Last Updated on Wednesday, 30 July 2014, 14:38 by GxMedia

Col. Cardill Kyte

The Guyana Defence Force (GDF)  Air Corps on Wednesday said it has no records of flights from June 13 to June 17, 1980- around the same time that a soldier fingered in the bomb-blast death of Guyanese politician and historian, Dr. Walter Rodney was flown to Kwakwani.

Head of the Air Corps until 2012, Colonel Cardill Kyte said no documents containing procedures for the use of aircraft from 1978-1980 and flights from June 13 to 18, 1980. He said searches were conducted at the Air Corps but none was found.

Kyte said none of the persons who were in the GDF Air Corps at that time were currently in the military.
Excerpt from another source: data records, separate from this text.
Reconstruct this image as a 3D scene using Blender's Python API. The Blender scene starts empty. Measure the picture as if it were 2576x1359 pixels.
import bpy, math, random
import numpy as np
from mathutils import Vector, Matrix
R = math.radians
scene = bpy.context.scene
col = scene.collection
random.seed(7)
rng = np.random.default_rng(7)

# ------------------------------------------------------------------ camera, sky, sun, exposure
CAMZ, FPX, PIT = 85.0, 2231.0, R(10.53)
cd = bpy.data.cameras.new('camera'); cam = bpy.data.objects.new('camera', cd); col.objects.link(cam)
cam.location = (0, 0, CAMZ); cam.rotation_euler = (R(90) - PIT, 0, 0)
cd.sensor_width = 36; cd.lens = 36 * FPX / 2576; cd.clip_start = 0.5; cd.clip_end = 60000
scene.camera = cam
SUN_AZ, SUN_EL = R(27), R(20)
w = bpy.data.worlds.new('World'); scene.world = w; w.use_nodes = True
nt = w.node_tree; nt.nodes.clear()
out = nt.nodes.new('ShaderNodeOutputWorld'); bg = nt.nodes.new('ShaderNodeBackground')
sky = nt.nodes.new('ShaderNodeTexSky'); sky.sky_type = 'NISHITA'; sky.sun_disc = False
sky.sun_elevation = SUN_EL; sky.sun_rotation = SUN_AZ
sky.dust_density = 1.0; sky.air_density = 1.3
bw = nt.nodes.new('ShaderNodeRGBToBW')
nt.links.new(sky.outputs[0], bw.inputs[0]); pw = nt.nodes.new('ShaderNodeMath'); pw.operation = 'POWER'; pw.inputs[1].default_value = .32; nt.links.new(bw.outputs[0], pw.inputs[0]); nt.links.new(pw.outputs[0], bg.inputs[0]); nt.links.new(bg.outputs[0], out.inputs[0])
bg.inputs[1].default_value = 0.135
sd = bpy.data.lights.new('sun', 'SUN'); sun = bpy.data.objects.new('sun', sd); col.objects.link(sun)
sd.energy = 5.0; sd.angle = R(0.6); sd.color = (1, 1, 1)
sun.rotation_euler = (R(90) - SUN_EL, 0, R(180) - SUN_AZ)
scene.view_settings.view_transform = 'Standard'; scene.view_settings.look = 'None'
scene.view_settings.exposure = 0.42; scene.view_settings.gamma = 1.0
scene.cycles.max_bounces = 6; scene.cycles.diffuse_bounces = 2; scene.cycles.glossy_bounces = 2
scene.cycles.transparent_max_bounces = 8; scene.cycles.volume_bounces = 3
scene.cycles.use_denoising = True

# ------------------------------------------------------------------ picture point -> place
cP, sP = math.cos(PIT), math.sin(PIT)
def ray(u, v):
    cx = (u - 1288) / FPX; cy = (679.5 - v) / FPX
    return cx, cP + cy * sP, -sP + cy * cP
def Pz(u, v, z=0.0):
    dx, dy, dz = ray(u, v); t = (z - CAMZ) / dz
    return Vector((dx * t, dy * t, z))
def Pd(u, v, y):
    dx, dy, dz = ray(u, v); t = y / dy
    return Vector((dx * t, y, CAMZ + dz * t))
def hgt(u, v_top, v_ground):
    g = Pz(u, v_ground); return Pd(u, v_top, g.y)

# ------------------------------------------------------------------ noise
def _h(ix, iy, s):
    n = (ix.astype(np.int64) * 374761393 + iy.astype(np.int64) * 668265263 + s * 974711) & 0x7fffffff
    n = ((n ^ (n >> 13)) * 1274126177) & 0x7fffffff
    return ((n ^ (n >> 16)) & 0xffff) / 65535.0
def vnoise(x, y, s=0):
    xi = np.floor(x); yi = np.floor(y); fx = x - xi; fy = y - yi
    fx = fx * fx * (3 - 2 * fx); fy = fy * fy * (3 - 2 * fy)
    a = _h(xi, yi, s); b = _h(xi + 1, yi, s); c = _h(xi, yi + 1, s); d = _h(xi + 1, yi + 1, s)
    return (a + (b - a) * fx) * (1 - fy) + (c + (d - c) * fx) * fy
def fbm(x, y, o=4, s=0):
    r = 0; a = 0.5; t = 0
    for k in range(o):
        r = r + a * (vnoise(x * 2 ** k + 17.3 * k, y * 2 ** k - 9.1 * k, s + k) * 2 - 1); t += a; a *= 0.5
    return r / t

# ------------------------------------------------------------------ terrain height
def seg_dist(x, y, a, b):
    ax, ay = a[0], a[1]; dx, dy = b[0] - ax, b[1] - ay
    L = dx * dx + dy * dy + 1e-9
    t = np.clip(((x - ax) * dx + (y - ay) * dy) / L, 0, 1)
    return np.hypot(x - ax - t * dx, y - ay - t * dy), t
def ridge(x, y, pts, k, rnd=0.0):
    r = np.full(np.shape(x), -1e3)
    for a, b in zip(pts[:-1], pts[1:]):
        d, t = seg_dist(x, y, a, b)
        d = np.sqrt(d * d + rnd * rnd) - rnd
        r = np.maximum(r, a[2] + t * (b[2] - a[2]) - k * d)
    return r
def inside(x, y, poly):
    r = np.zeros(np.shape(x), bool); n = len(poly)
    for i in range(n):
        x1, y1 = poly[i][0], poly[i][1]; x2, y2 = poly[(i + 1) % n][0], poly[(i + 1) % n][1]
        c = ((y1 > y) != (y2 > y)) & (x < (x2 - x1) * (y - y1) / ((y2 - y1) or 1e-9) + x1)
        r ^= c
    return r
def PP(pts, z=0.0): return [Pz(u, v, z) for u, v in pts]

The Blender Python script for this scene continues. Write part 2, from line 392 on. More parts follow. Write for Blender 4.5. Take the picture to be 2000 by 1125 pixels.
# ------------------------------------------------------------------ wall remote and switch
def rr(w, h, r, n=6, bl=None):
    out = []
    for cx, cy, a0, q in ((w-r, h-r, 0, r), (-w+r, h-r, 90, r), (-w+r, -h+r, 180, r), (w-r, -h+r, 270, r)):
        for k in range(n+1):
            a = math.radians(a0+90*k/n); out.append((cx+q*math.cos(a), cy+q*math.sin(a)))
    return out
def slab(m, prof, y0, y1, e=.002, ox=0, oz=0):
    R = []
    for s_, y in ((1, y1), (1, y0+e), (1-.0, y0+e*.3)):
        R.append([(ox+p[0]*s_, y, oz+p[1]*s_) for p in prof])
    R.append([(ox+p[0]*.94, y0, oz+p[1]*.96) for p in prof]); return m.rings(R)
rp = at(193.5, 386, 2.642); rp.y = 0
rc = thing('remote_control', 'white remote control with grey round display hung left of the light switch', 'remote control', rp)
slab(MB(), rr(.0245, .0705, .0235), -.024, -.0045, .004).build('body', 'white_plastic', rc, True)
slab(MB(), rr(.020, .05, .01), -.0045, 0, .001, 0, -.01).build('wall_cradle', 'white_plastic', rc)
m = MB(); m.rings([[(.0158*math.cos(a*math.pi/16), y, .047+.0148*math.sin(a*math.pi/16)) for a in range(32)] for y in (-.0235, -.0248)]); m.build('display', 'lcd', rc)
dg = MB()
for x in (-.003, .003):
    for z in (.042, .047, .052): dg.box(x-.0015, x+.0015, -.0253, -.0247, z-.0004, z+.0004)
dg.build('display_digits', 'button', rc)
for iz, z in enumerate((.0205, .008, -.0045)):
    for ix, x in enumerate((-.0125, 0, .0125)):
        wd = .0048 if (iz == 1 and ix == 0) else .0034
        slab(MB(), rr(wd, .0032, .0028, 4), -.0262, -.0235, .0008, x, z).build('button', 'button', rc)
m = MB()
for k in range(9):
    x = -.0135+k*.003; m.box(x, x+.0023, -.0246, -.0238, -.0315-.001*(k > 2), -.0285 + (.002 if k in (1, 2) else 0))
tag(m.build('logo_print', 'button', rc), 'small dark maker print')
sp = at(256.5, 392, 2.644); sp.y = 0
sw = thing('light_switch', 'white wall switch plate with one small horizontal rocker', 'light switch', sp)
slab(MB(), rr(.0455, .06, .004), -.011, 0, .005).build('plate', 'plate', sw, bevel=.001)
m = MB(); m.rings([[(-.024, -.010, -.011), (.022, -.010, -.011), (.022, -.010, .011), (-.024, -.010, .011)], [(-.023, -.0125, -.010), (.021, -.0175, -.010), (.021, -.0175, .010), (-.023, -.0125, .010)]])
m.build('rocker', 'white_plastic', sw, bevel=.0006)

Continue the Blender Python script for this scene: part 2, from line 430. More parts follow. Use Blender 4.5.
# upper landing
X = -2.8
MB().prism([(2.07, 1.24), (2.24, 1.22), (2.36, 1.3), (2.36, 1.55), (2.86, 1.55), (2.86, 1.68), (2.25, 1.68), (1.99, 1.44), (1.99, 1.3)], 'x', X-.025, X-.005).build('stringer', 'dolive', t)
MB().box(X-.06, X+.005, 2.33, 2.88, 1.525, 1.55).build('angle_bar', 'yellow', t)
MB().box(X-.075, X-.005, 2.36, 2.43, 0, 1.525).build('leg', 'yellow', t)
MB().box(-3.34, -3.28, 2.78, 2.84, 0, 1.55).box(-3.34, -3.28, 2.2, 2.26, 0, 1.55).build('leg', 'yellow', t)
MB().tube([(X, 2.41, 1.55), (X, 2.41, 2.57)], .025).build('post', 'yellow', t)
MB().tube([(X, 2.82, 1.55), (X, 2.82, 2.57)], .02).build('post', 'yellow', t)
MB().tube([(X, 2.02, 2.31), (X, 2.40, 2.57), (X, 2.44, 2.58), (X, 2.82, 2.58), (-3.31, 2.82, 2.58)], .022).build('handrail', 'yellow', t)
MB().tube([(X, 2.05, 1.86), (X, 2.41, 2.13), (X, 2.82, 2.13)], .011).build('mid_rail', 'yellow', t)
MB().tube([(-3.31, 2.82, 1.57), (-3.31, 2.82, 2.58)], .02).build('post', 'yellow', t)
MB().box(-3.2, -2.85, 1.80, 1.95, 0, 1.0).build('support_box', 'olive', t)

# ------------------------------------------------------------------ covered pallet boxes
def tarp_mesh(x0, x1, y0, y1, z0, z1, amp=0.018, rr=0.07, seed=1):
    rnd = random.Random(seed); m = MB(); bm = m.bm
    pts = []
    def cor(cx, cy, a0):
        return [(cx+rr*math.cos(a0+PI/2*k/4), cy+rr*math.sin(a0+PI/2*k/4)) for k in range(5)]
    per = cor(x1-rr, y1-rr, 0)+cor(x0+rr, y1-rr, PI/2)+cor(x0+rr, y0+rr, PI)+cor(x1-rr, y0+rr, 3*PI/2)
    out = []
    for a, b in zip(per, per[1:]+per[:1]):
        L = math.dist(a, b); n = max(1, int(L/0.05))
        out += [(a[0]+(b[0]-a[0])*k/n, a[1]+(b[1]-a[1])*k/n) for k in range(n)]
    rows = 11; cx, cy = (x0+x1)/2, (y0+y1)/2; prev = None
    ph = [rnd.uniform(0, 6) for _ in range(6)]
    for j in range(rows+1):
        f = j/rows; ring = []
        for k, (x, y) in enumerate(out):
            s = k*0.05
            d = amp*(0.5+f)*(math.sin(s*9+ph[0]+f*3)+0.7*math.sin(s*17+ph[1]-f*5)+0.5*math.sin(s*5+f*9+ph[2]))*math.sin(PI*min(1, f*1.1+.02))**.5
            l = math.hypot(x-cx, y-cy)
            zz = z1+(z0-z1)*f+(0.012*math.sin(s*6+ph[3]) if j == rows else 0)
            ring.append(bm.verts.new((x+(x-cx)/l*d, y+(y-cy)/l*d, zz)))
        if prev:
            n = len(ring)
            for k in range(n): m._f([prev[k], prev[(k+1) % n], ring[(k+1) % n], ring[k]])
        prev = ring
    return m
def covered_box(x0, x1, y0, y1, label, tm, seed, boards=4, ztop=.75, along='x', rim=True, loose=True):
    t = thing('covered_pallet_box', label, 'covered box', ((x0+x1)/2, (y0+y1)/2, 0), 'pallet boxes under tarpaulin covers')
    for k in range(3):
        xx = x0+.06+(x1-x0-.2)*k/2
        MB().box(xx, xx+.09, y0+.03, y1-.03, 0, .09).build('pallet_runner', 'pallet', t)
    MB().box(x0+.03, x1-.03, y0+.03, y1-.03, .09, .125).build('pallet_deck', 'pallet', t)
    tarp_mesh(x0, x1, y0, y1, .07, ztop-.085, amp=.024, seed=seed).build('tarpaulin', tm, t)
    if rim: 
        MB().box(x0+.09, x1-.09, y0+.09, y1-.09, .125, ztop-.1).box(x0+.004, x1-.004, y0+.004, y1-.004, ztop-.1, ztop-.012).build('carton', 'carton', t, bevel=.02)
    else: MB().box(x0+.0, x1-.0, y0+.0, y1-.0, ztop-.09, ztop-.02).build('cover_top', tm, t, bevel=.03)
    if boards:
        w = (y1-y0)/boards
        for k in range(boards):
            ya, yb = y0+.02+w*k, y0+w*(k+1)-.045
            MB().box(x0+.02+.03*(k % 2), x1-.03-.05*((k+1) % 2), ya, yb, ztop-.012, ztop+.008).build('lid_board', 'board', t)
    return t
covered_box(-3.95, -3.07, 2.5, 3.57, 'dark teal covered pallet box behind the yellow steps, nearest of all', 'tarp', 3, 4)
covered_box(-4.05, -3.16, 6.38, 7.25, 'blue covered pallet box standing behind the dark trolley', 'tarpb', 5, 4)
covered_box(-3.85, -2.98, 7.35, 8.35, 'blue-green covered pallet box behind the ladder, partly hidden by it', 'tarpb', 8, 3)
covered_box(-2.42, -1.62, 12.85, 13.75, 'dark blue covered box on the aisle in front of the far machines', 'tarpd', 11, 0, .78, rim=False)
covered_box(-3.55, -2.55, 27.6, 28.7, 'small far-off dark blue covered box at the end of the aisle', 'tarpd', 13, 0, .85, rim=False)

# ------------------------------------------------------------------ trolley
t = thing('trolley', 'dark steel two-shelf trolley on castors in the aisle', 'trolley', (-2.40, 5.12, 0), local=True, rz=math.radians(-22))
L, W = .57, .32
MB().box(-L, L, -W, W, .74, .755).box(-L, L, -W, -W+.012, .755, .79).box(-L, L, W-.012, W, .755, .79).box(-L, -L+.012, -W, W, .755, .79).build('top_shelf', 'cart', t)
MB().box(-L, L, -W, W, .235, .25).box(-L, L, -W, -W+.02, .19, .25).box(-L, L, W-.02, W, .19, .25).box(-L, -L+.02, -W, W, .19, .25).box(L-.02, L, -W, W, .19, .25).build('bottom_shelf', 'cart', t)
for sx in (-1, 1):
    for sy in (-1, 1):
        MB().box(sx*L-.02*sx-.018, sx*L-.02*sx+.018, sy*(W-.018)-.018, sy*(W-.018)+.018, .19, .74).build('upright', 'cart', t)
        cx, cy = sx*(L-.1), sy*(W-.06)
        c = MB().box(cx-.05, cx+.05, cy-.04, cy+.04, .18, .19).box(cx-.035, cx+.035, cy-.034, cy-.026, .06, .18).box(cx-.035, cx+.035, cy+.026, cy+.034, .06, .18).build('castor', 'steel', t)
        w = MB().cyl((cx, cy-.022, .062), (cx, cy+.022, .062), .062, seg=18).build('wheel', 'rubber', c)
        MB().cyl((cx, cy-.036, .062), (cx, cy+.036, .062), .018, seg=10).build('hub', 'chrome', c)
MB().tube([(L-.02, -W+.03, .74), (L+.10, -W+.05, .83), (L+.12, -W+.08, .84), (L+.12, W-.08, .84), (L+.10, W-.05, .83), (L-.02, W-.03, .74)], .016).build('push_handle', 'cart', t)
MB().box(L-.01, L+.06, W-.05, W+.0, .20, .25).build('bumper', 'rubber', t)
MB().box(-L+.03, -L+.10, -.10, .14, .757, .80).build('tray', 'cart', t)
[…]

He told the three-member Walter Rodney Commission of Inquiry that he did not seek to have such information outside the GDF.

Former GDF pilot, Gerry Gouveia has already told the Commission that he had flown a man probably fitting the description of then GDF Sergeant 4141 Gregory Sergeant, a woman and several children from Ogle Airport to Kwakwani shortly after Rodney was killed on June 13, 1980.  Gouveia said he had flown the persons aboard GDF aircraft, 8R-GER. Smith provided the walkie-talkie that killed Rodney a short distance away from the Georgetown Prison at a time when Rodney’s Working People’s Alliance (WPA) was advocating a civil rebellion against the People’s National Congress (PNC)-led Forbes Burnham dictatorship. 

Kyte said that aircraft was bartered in 1991 to the privately-owned company, Air Services Limited (ASL). A company representative is expected to testify before the Commission. The 1961 Colonial Air Navigation Order mandates aircraft owners to keep and transfer log books and other records to the new owners.

Kyte said he could not find any record stating who had headed the Air Corps around the period in question.

The GDF’s failure to provide information about the movement of the aircraft came one day after the army said it could not find Smith’s personnel file.

The Guyana Police Force has also said that it could not find several Special Branch (Intelligence Unit) files on the surveillance of the political opposition in the 1970s.